begin STORED DATA
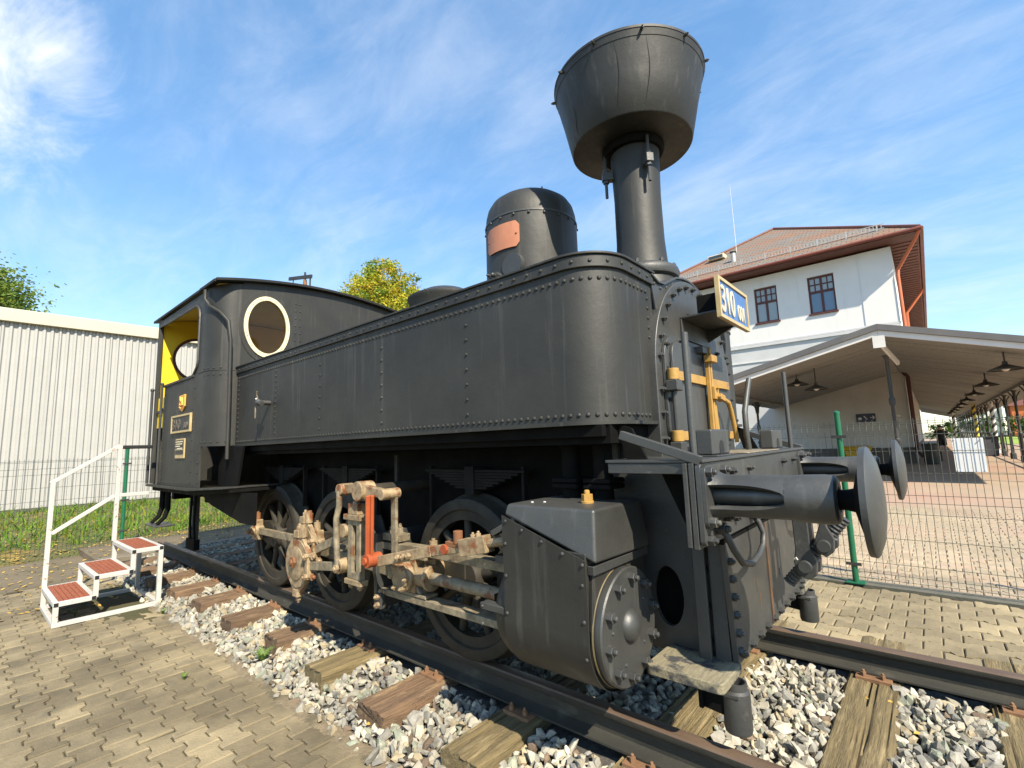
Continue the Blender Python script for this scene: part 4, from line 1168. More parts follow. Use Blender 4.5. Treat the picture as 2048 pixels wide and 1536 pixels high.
for s, nm in ((0, 'side_tank'), (1, 'side_tank')):
    q = (lambda g: g.mirror()) if s else (lambda g: g)
    tk = part(nm, q(tank), 'paint', smooth=50)
    part('top_rim', q(rim), 'paint', tk, .004, 50); part('bottom_lip', q(lip), 'paint', tk, 0, 50)
    part('rivets', q(rv), 'paint', tk, kind='stuff')
    if s == 0:
        tp = part('drain_tap', G().cyl((-2.99, -TY, 1.70), (-2.99, -TY - .09, 1.70), .022, n=10).ball((-2.99, -TY - .10, 1.70), .03).cyl((-3.02, -TY - .10, 1.705), (-2.92, -TY - .10, 1.685), .022, n=8), 'iron', tk, 0, 40)
        part('tap_lever', G().tube([(-3.0, -TY - .1, 1.71), (-3.01, -TY - .11, 1.77), (-2.995, -TY - .115, 1.80)], .006, 6).tube([(-3.03, -TY - .11, 1.67), (-3.03, -TY - .11, 1.56)], .006, 6), 'motion_grey', tp)
        part('tap_bulb', G().ball((-3.035, -TY - .1, 1.735), (.016, .012, .012)), 'white', tp)
    else:
        part('oval_opening', G().prism(ell(.655, 1.93, .045, .10, 20), XF - .01, XF + .003, 'yz'), 'black', tk, 0, 0)
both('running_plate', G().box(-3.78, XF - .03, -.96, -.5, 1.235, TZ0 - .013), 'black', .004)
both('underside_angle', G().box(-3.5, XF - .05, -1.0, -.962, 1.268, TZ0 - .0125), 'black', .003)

# --- boiler, smokebox
part('boiler', G().lathe([(0, .56), (4.1, .56)], (-3.78, 0, 1.60), (1, 0, 0), 48), 'paint')
part('boiler_bands', G().lathe([(0, .575), (.06, .575)], (-2.6, 0, 1.60), (1, 0, 0), 48).lathe([(0, .575), (.06, .575)], (-1.3, 0, 1.60), (1, 0, 0), 48), 'iron')
SBX = .528
sb_o = [(-.585, 1.155)] + list(reversed(arcp(0, 1.60, .585, 0, 180, 40))) + [(.585, 1.155)]
sb_front = part('smokebox', G().prism(sb_o, -.10, SBX, 'yz'), 'paint_front', LO, .006, 50)
band = [(-.52, 2.115), (-.44, 2.092), (-.36, 2.098), (-.28, 2.135), (-.18, 2.178), (-.08, 2.198), (0, 2.203)]
band = band + [(-a, b) for a, b in reversed(band[:-1])]
def offset_band(d): return [(a, b + d) for a, b in band]
part('arch_band', G().prism(offset_band(.012) + list(reversed(offset_band(0))), .40, .515, 'yz'), 'paint_front', sb_front, .002, 60)
ab = list(band) + list(reversed(arcp(0, 1.52, .575, 25, 155, 20)[::-1]))
part('arch_plate', G().prism([(a, b - .0) for a, b in band] + arcp(0, 1.555, .60, 38, 142, 24), .492, .5005, 'yz'), 'paint_front', sb_front, 0, 50)
ar = G()
for a, b in [(band[i][0] * .5 + band[i + 1][0] * .5, band[i][1] * .5 + band[i + 1][1] * .5) for i in range(len(band) - 1)]: ar.rivet((.501, a, b - .022), (1, 0, 0), .011)
part('arch_rivets', ar, 'paint_front', sb_front, kind='stuff')
bl = G()
for k in range(15):
    a = R(8 + 164 * k / 14); bl.bolt((SBX, .545 * math.cos(a), 1.60 + .545 * math.sin(a)), (1, 0, 0), .0155, .018)
for z in (1.50, 1.38, 1.25):
    for s in (-1, 1): bl.bolt((SBX, s * .548, z), (1, 0, 0), .0155, .018)
part('smokebox_bolts', bl, 'iron', sb_front, kind='stuff')
dfr = rrect(-.515, .515, 1.185, 1.80, .13)
door = part('smokebox_door', G().prism(dfr, SBX + .001, SBX + .020, 'yz'), 'paint_front', LO, .004, 50)
part('door_leaf', G().prism(rrect(-.455, -.004, 1.20, 1.765, .08), SBX + .0201, SBX + .036, 'yz'), 'paint_front', door, .004, 50)
part('door_leaf', G().prism(rrect(.004, .455, 1.20, 1.765, .08), SBX + .0201, SBX + .036, 'yz'), 'paint_front', door, .004, 50)
db = G()
for y_, z_ in ((-.487, 1.74), (-.487, 1.45), (.487, 1.74), (.487, 1.45), (-.30, 1.783), (.3, 1.783)): db.bolt((SBX + .02, y_, z_), (1, 0, 0), .012, .014)
part('door_bolts', db, 'iron', door, kind='stuff')
sx = SBX + .0365
for z0, z1 in ((1.552, 1.602), (1.238, 1.285)):
    part('hinge_strap', G().box(sx, sx + .016, -.47, .40, z0, z1), 'brass', door, .003)
    part('hinge_knuckle', G().cyl((sx + .012, -.497, z0 - .004), (sx + .012, -.497, z1 + .004), .030, n=14), 'brass', door, .002)
    part('hinge_block', G().box(SBX + .02, sx + .045, -.535, -.462, z0 - .062, z0 - .006), 'iron', door, .006)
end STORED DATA
§ WORK REQUIRED
Repeat exactly the lines from the one containing "both('running_plate', G().box(-3.78, XF" to the one containing "both('underside_angle', G().box(-3.5, XF", both lines included, and nothing else.

§ RESULT OF THIS EXERCISE
both('running_plate', G().box(-3.78, XF - .03, -.96, -.5, 1.235, TZ0 - .013), 'black', .004)
both('underside_angle', G().box(-3.5, XF - .05, -1.0, -.962, 1.268, TZ0 - .0125), 'black', .003)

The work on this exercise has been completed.